((

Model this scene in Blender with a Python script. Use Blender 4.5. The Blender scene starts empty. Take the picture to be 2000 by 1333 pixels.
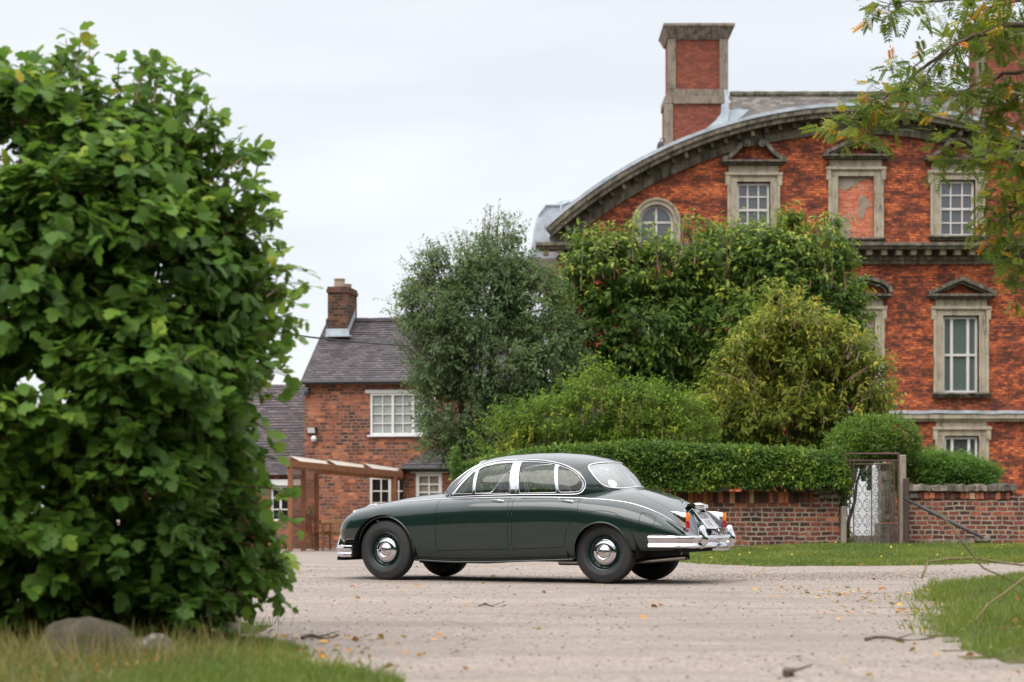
import bpy, bmesh, math, random
import numpy as np
from mathutils import Vector, Matrix
from mathutils import noise as mnoise
from mathutils.geometry import tessellate_polygon
R = math.radians
SC = bpy.context.scene
COL = SC.collection
rng = np.random.default_rng(7)
random.seed(7)

# ---------------------------------------------------------------- camera, sky, sun
CAM_H, FPX, HOR = 0.812, 3900.0, 996.0          # eye height, focal length in photo pixels, horizon row
cd = bpy.data.cameras.new('camera'); cam = bpy.data.objects.new('camera', cd); COL.objects.link(cam)
cam.location = (0, 0, CAM_H); cam.rotation_euler = (R(90), 0, 0)
cd.sensor_width = 36; cd.lens = FPX / 2000 * 36; cd.shift_y = (HOR - 666.5) / 2000
cd.clip_start = 0.1; cd.clip_end = 2000
cd.dof.use_dof = True; cd.dof.focus_distance = 22.6; cd.dof.aperture_fstop = 2.2
SC.camera = cam

SUN_EL, SUN_AZ = R(52), R(215)
w = bpy.data.worlds.new('World'); SC.world = w; w.use_nodes = True
nt = w.node_tree; nt.nodes.clear()
N = nt.nodes.new; Lk = nt.links.new
out = N('ShaderNodeOutputWorld'); bg1 = N('ShaderNodeBackground'); bg2 = N('ShaderNodeBackground'); addn = N('ShaderNodeAddShader')
sky = N('ShaderNodeTexSky'); sky.sky_type = 'NISHITA'; sky.sun_disc = False
sky.sun_elevation = SUN_EL; sky.sun_rotation = SUN_AZ
bg1.inputs['Strength'].default_value = 0.03; Lk(sky.outputs[0], bg1.inputs['Color'])
tc = N('ShaderNodeTexCoord'); sep = N('ShaderNodeSeparateXYZ'); Lk(tc.outputs['Generated'], sep.inputs[0])
# overcast luminance: brighter towards the zenith
rmp = N('ShaderNodeMapRange'); Lk(sep.outputs['Z'], rmp.inputs['Value'])
rmp.inputs['From Min'].default_value = 0.27; rmp.inputs['From Max'].default_value = 0.9
rmp.inputs['To Min'].default_value = 0.715; rmp.inputs['To Max'].default_value = 2.5
mp = N('ShaderNodeMapping'); mp.inputs['Scale'].default_value = (1.2, 1.2, 5); Lk(tc.outputs['Generated'], mp.inputs[0])
nz = N('ShaderNodeTexNoise'); nz.inputs['Scale'].default_value = 3.4; nz.inputs['Detail'].default_value = 5; nz.inputs['Distortion'].default_value = .3
Lk(mp.outputs[0], nz.inputs['Vector'])
cr = N('ShaderNodeValToRGB'); Lk(nz.outputs['Fac'], cr.inputs[0])
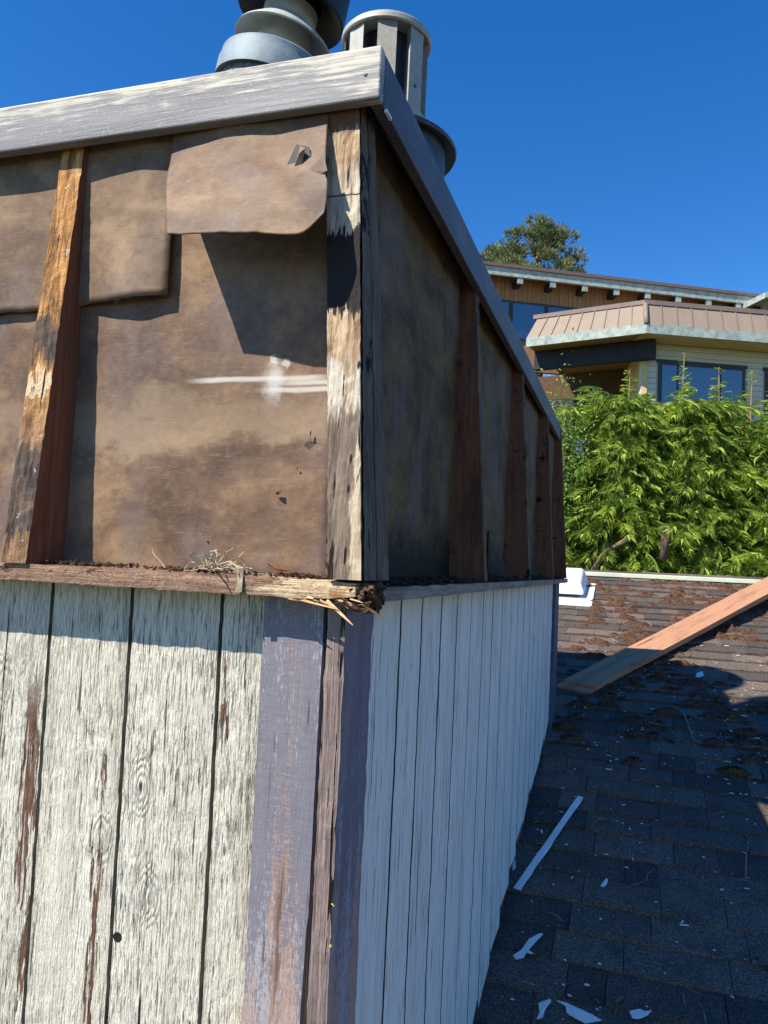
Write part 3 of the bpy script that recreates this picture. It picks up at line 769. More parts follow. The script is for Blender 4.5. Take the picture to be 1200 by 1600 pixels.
def pflap(u, v):
    p = bez([bez(r, u) for r in ctrl], v)
    return (p.x, p.y + 0.003 * wav(p.x, p.z, 9, 18, 14), p.z + (0.0015 * nz((p.x, 0, 0), 60) if v > 0.97 else 0))
grid('torn_paper_flap', 60, 40, pflap, 'felt_flap', chase, 0.0013, origin=(-0.7, 1.0, 0.4))
# small torn point lifted above the flap
tq = [(-.500, .566), (-.482, .606), (-.462, .600), (-.452, .570), (-.458, .556), (-.478, .570)]
mesh_obj('dark_hole_patch', [(x * .9635, .9635, z * .9635) for x, z in tq] + [(x * .965, .9665, z * .965) for x, z in tq], [(0, 1, 2, 3, 4, 5), (11, 10, 9, 8, 7, 6)] + [(i, i + 6, (i + 1) % 6 + 6, (i + 1) % 6) for i in range(6)], 'frame_dark', chase)  # dark plate laid on the flap, standing in for a shaded hole
mesh_obj('paper_tear', [(-.484 * .9615, .9615, .570 * .9615), (-.476 * .959, .959, .603 * .959), (-.466 * .960, .957, .597 * .96), (-.470 * .962, .961, .574 * .962), (-.476 * .957, .955, .590 * .957)], [(0, 4, 1), (1, 4, 2), (2, 4, 3), (3, 4, 0), (0, 1, 2, 3)], 'felt_flap', chase)
mesh_obj('paper_tear', [(-.462 * .958, .957, .562 * .958), (-.437 * .950, .949, .585 * .950), (-.430 * .945, .944, .560 * .945), (-.448 * .955, .953, .552 * .955)], [(0, 1, 2, 3), (3, 2, 1, 0)][:1], 'felt_flap', chase)

# small torn curls in the paper
for (x, y_, z, s_, a) in ((-0.482, 1.0085, 0.094, 0.011, 0.3), (-0.437, 1.0085, 0.178, 0.007, 1.2), (-0.455, 1.0085, 0.130, 0.004, 0.7), (-0.60, 1.0085, 0.030, 0.005, 0.2), (-0.62, 1.0085, 0.052, 0.003, 2.0)):
    ca, sa_ = math.cos(a) * s_, math.sin(a) * s_
    mesh_obj('paper_curl', [(x - ca * .4, y_, z - sa_), (x + ca * .4, y_ - s_ * .5, z - sa_ * .2), (x + ca * .5, y_ - s_ * .2, z + sa_), (x - ca * .3, y_ - s_ * .1, z + sa_ * .5), (x, y_ - s_ * .7, z + sa_ * .3)], [(0, 1, 4), (1, 2, 4), (2, 3, 4), (3, 0, 4)], 'rot', chase)
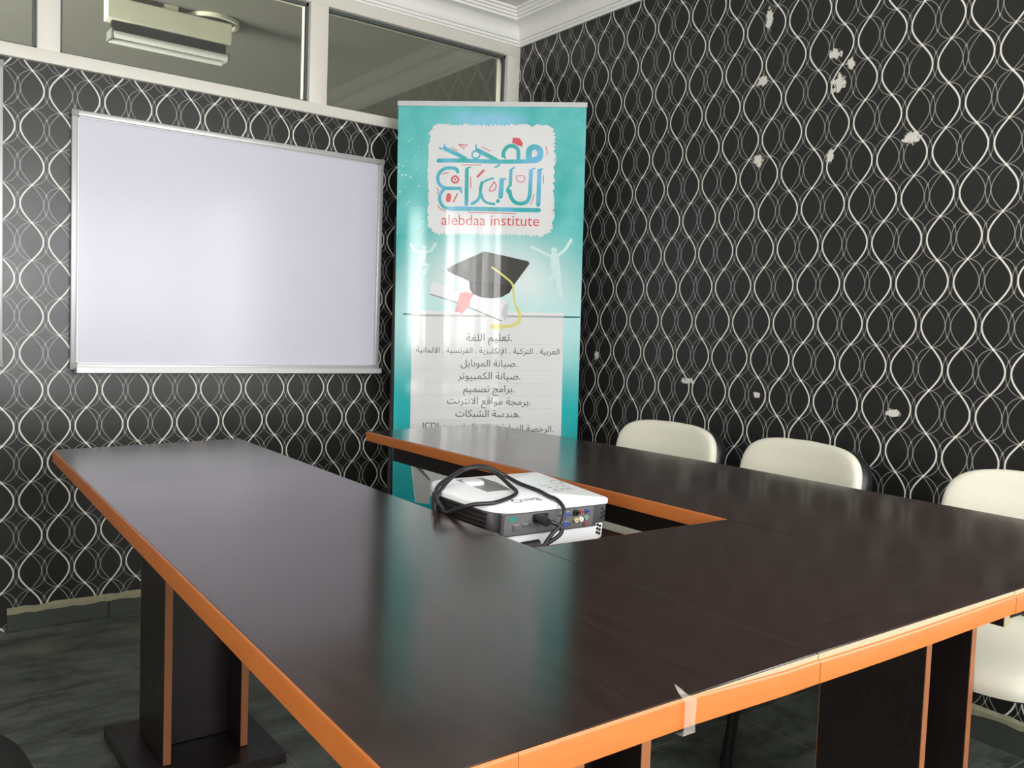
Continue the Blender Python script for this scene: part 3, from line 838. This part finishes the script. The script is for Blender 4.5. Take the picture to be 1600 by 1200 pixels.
LINES = [arabic('.تعليم اللغة'), arabic('العربية . التركية . الإنكليزية . الفرنسية . الالمانية'), arabic('.صيانة الموبايل'), arabic('.صيانة الكمبيوتر'),
         arabic('.برامج تصميم'), arabic('.برمجة مواقع الانترنت'), arabic('.هندسة الشبكات'), 'ICDL ' + arabic('.الرخصة الدولية لقيادة الحاسوب')]
for body, (p, q) in zip(LINES, TXT):
    on_sheet('course_line', text_bm(body, p[0], q[0], p[1], q[1]), I_text, .0010)

# banner hardware
bm = B()
a = sheet(-2, 0); b = sheet(783, 0)
prof = [(-.006, 0), (.006, 0), (.006, .020), (-.006, .020)]
A_ = [bm.verts.new(a + Vector((0, p - .001, q))) for p, q in prof]; B_ = [bm.verts.new(b + Vector((0, p - .001, q))) for p, q in prof]
for i in range(4): bm.faces.new((A_[i], A_[(i + 1) % 4], B_[(i + 1) % 4], B_[i]))
bm.faces.new(A_[::-1]); bm.faces.new(B_)
obj('top_rail', bm, M_alu, banner)
bm = B()
prof = round_poly([(-.055, 0), (.075, 0), (.075, .055), (.04, .085), (-.03, .085), (-.055, .05)], [.004, .004, .015, .02, .02, .015], 4)
A_ = [bm.verts.new((-.415, p, q)) for p, q in prof]; B_ = [bm.verts.new((.44, p, q)) for p, q in prof]
for i in range(len(prof)): bm.faces.new((A_[i], A_[(i + 1) % len(prof)], B_[(i + 1) % len(prof)], B_[i]))
bm.faces.new(A_[::-1]); bm.faces.new(B_)
obj('base_cassette', bm, M_alu, banner, 30)
obj('support_pole', tube(B(), [(.02, .035, .06), (-.002, .014, 2.035)], .009, 12), M_alu, banner, True)

# ------------------------------------------------------------------ projector
proj = thing('projector', 'white and graphite video projector sitting in the gap of the table', 'projector', (-1.4445, -1.999, .696), (math.radians(4.9), 0, math.radians(-1.3)))
OUT = round_poly([(.142, -.117), (-.139, -.117), (-.178, .060), (-.150, .118), (.129, .118)], [.010, .055, .05, .03, .012], 7)
def inset(P, d):
    c = Vector((-.012, .0)); return [tuple(c + (Vector(p) - c) * (1 - d / max(.05, (Vector(p) - c).length))) for p in P]
obj('base_shell', prism(B(), inset(OUT, .006), 0, .034, .004), M_pwhite, proj, 40)
obj('middle_band', prism(B(), inset(OUT, .003), .0345, .0745, .001, 1), M_pgrey, proj, 40)
# lid with the sunken lens adjustment pocket
lens = [(-.098, .104), (-.030, .104), (-.020, .060), (-.026, .000), (-.086, .000), (-.092, .050)]
def lid():
    bm = B(); z0, z1 = .0748, .0860
    rim = inset(OUT, .0035)
    lo = [bm.verts.new((*p, z0)) for p in OUT]; mid = [bm.verts.new((*p, z1 - .004)) for p in OUT]
    m2 = [bm.verts.new((*p, z1 - .0012)) for p in inset(OUT, .0011)]; hi = [bm.verts.new((*p, z1)) for p in rim]
    n = len(OUT)
    for a, b in ((lo, mid), (mid, m2), (m2, hi)):
        for i in range(n): bm.faces.new((a[i], a[(i + 1) % n], b[(i + 1) % n], b[i]))
    bm.faces.new(lo[::-1])
    hv = [bm.verts.new((*p, z1)) for p in lens]
    es = [bm.edges.get((hi[i - 1], hi[i])) for i in range(n)] + [bm.edges.new((hv[i - 1], hv[i])) for i in range(len(hv))]
    bmesh.ops.triangle_fill(bm, edges=es, use_beauty=True)
    return bm, hv
bm, hv = lid()
lid_o = obj('top_lid', bm, M_pwhite, proj, 35)
bm = B(); c = Vector((-.058, .052)); top = [bm.verts.new((*p, .0858)) for p in lens]
depths = [.0785, .0785, .080, .0835, .0835, .080]
low = [bm.verts.new((*(c + (Vector(p) - c) * .90), d)) for p, d in zip(lens, depths)]
for i in range(len(lens)): bm.faces.new((top[i], top[(i + 1) % len(lens)], low[(i + 1) % len(lens)], low[i]))
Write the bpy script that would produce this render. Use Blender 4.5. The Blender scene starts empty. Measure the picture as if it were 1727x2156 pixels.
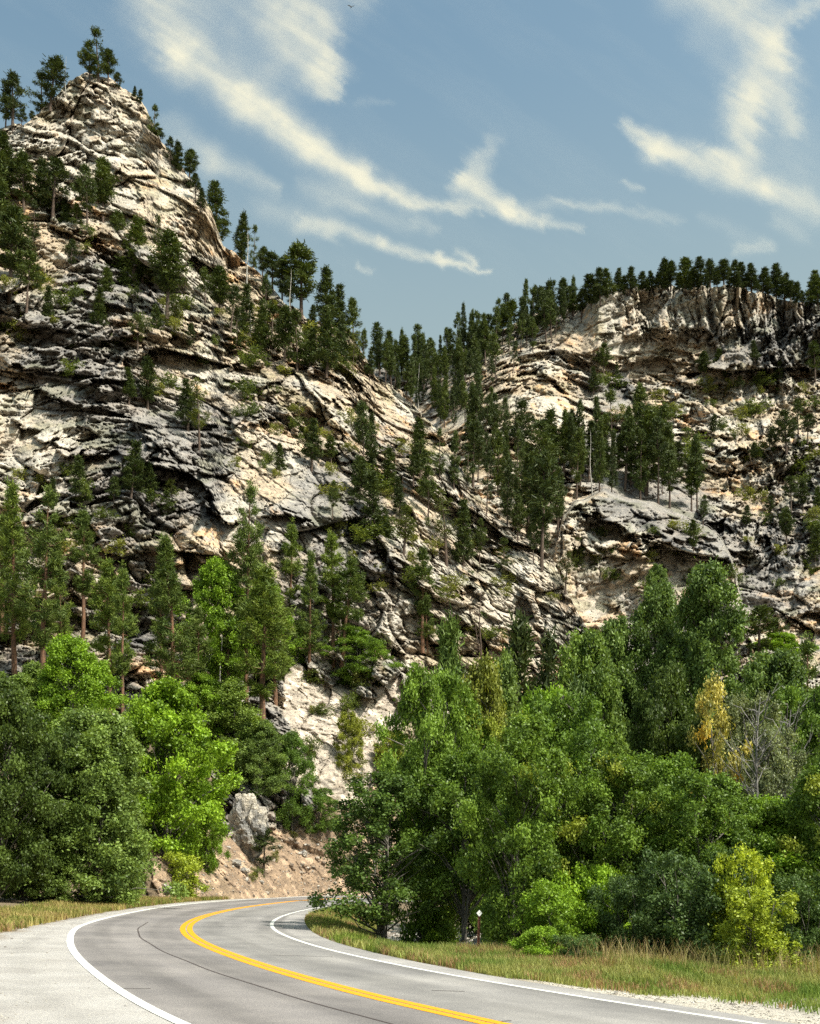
import bpy, math, random
import numpy as np
from mathutils import Vector
R = math.radians
S = bpy.context.scene
COL = S.collection

# ------------------------------------------------------------------ camera
F, YH, CX, CAMH = 2300.0, 1830.0, 863.5, 2.0      # focal length, horizon row, centre column (in picture units 1727 x 2155), eye height
cam_d = bpy.data.cameras.new('camera'); cam = bpy.data.objects.new('camera', cam_d); COL.objects.link(cam)
cam.location = (0, 0, CAMH); cam.rotation_euler = (R(90), 0, 0)
cam_d.sensor_fit = 'VERTICAL'; cam_d.sensor_height = 36; cam_d.lens = 36 * F / 2155
cam_d.shift_y = (YH - 1077.5) / 2155
cam_d.clip_start = .1; cam_d.clip_end = 20000
S.camera = cam
# ------------------------------------------------------------------ light
SUN = Vector((0.62, -0.40, 0.98)).normalized()
sun_el = math.asin(SUN.z); sun_az = math.atan2(SUN.x, SUN.y)
sd = bpy.data.lights.new('sun', 'SUN'); so = bpy.data.objects.new('sun', sd); COL.objects.link(so)
sd.energy = 4.5; sd.angle = R(.5); sd.color = (1, .95, .86)
so.rotation_euler = SUN.to_track_quat('Z', 'Y').to_euler()
S.view_settings.view_transform = 'Standard'; S.view_settings.look = 'None'
S.view_settings.exposure = 0.5; S.view_settings.gamma = 1
S.cycles.max_bounces = 6; S.cycles.diffuse_bounces = 3; S.cycles.transmission_bounces = 4
S.cycles.transparent_max_bounces = 6
S.cycles.use_denoising = False; S.cycles.sample_clamp_indirect = 4
SKY_STRENGTH = .15

W = bpy.data.worlds.new('World'); S.world = W; W.use_nodes = True
def world():
    nt = W.node_tree; N = nt.nodes; L = nt.links
    bg = N['Background']; bg.inputs[1].default_value = SKY_STRENGTH
    sky = N.new('ShaderNodeTexSky'); sky.sky_type = 'NISHITA'; sky.sun_disc = False
    sky.sun_elevation = sun_el; sky.sun_rotation = sun_az
    sky.air_density = 1.0; sky.dust_density = 6.0; sky.ozone_density = 1.0; sky.altitude = 300
    tn = N.new('ShaderNodeMix'); tn.data_type = 'RGBA'; tn.blend_type = 'MULTIPLY'; tn.inputs[0].default_value = 1
    L.new(sky.outputs[0], tn.inputs[6]); tn.inputs[7].default_value = (.90, 1.06, .90, 1)
    tc = N.new('ShaderNodeTexCoord'); sp = N.new('ShaderNodeSeparateXYZ'); L.new(tc.outputs['Generated'], sp.inputs[0])
    mr = N.new('ShaderNodeMapRange'); mr.interpolation_type = 'SMOOTHSTEP'; L.new(sp.outputs[2], mr.inputs[0]); mr.inputs[1].default_value = .64; mr.inputs[2].default_value = .36; mr.inputs[3].default_value = 0; mr.inputs[4].default_value = .85
    hz = N.new('ShaderNodeMix'); hz.data_type = 'RGBA'; L.new(mr.outputs[0], hz.inputs[0]); L.new(tn.outputs[2], hz.inputs[6]); hz.inputs[7].default_value = (1.95, 2.42, 2.38, 1)
    L.new(hz.outputs[2], bg.inputs[0])
world()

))

Reproduce only the lines running from the one that has "Write the bpy" through the one that has "SKY_STRENGTH = .15", ends included. Any pictures in that stretch should not be copied.

* _Exercise response_:
Write the bpy script that would produce this render. Use Blender 4.5. The Blender scene starts empty. Measure the picture as if it were 1727x2156 pixels.
import bpy, math, random
import numpy as np
from mathutils import Vector
R = math.radians
S = bpy.context.scene
COL = S.collection

# ------------------------------------------------------------------ camera
F, YH, CX, CAMH = 2300.0, 1830.0, 863.5, 2.0      # focal length, horizon row, centre column (in picture units 1727 x 2155), eye height
cam_d = bpy.data.cameras.new('camera'); cam = bpy.data.objects.new('camera', cam_d); COL.objects.link(cam)
cam.location = (0, 0, CAMH); cam.rotation_euler = (R(90), 0, 0)
cam_d.sensor_fit = 'VERTICAL'; cam_d.sensor_height = 36; cam_d.lens = 36 * F / 2155
cam_d.shift_y = (YH - 1077.5) / 2155
cam_d.clip_start = .1; cam_d.clip_end = 20000
S.camera = cam
# ------------------------------------------------------------------ light
SUN = Vector((0.62, -0.40, 0.98)).normalized()
sun_el = math.asin(SUN.z); sun_az = math.atan2(SUN.x, SUN.y)
sd = bpy.data.lights.new('sun', 'SUN'); so = bpy.data.objects.new('sun', sd); COL.objects.link(so)
sd.energy = 4.5; sd.angle = R(.5); sd.color = (1, .95, .86)
so.rotation_euler = SUN.to_track_quat('Z', 'Y').to_euler()
S.view_settings.view_transform = 'Standard'; S.view_settings.look = 'None'
S.view_settings.exposure = 0.5; S.view_settings.gamma = 1
S.cycles.max_bounces = 6; S.cycles.diffuse_bounces = 3; S.cycles.transmission_bounces = 4
S.cycles.transparent_max_bounces = 6
S.cycles.use_denoising = False; S.cycles.sample_clamp_indirect = 4
SKY_STRENGTH = .15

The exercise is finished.